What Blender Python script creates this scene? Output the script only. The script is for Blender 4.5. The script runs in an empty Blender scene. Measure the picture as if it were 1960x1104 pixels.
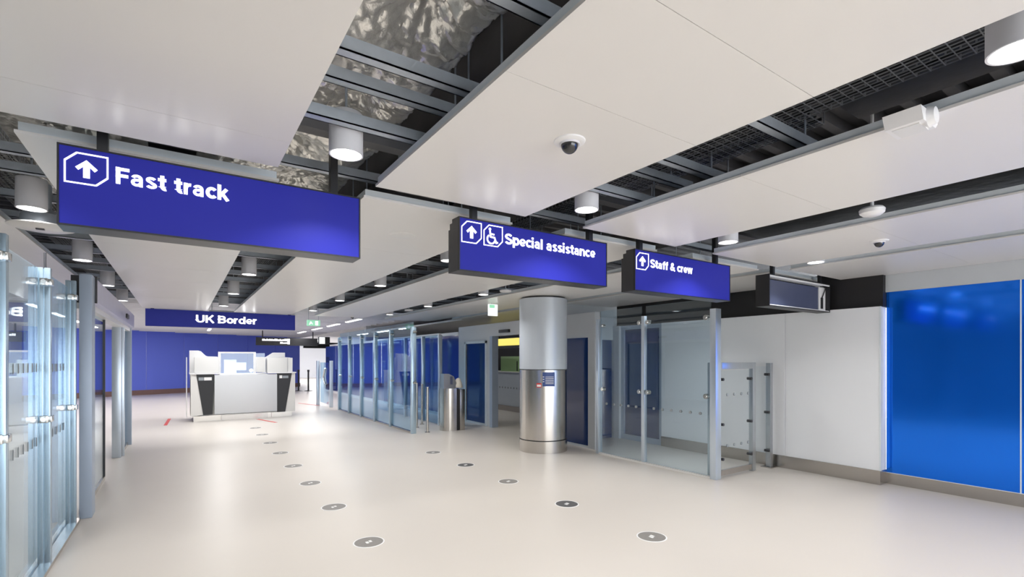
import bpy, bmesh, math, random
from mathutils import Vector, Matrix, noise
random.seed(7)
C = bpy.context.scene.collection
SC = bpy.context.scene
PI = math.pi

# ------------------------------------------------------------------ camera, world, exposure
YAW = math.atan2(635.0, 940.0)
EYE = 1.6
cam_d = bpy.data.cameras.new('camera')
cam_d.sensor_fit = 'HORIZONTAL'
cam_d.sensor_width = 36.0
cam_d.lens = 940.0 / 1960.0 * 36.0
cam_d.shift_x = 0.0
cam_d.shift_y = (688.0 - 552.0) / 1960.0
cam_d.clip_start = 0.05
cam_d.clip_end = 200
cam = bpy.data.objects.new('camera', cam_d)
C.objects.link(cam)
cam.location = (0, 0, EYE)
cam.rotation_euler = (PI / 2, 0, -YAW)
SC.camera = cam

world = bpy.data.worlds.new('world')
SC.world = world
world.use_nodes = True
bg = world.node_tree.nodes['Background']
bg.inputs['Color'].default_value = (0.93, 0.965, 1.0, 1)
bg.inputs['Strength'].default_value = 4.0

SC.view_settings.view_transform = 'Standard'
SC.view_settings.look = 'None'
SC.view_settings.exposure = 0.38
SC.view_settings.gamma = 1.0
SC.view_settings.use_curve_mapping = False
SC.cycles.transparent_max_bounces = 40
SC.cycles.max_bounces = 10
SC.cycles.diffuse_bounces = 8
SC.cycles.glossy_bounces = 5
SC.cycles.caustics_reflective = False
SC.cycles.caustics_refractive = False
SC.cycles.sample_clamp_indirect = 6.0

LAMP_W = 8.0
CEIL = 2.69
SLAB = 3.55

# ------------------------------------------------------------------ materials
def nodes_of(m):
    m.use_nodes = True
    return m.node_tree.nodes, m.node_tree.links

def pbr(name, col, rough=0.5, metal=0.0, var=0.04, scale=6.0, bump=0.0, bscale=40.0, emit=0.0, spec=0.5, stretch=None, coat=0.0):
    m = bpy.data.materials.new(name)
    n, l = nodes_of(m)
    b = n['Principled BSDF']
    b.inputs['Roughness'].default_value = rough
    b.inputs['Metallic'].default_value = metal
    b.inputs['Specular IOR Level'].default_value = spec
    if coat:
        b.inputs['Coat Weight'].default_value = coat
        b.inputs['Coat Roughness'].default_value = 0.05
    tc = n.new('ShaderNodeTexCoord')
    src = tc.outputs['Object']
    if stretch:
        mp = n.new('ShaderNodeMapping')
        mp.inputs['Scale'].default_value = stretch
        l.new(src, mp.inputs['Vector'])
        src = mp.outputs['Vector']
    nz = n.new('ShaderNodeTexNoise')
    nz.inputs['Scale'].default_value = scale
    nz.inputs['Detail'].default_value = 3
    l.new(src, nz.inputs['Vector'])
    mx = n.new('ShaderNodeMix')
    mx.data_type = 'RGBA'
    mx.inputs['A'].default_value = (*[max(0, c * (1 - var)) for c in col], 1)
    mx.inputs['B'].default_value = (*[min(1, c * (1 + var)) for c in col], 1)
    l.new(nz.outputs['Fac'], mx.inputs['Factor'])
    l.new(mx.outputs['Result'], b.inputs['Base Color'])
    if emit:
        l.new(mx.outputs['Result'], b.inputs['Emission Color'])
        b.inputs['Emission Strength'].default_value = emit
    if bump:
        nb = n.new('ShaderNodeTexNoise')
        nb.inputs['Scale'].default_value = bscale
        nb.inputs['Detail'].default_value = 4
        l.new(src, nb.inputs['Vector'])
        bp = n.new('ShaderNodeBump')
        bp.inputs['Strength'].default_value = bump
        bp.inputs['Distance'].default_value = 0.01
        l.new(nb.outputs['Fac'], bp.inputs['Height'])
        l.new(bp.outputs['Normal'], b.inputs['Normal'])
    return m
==
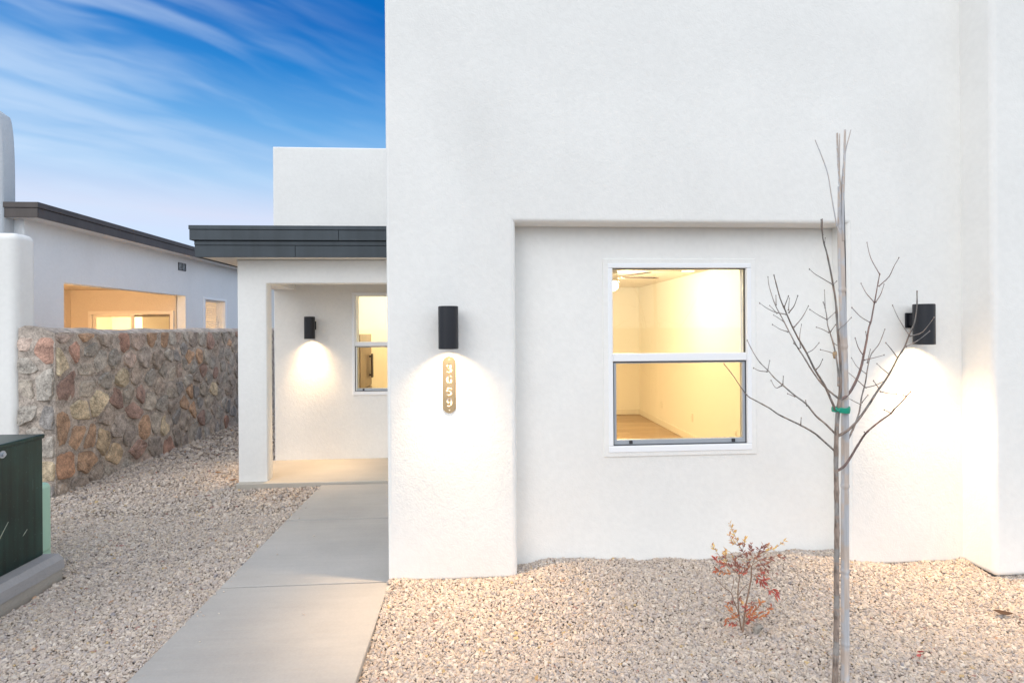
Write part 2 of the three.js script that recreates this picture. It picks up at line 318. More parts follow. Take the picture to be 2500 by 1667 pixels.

Written request =
Every line from the one containing "What Blender Python" through the one containing "PI = math.pi" should be quoted exactly, and no other lines; keep pictures out of the copy.

Result for this task =
What Blender Python script creates this scene? Output the script only. The script is for Blender 4.5. The script runs in an empty Blender scene. Measure the picture as if it were 1960x1104 pixels.
import bpy, bmesh, math, random
from mathutils import Vector, Matrix, noise
random.seed(7)
C = bpy.context.scene.collection
SC = bpy.context.scene
PI = math.pi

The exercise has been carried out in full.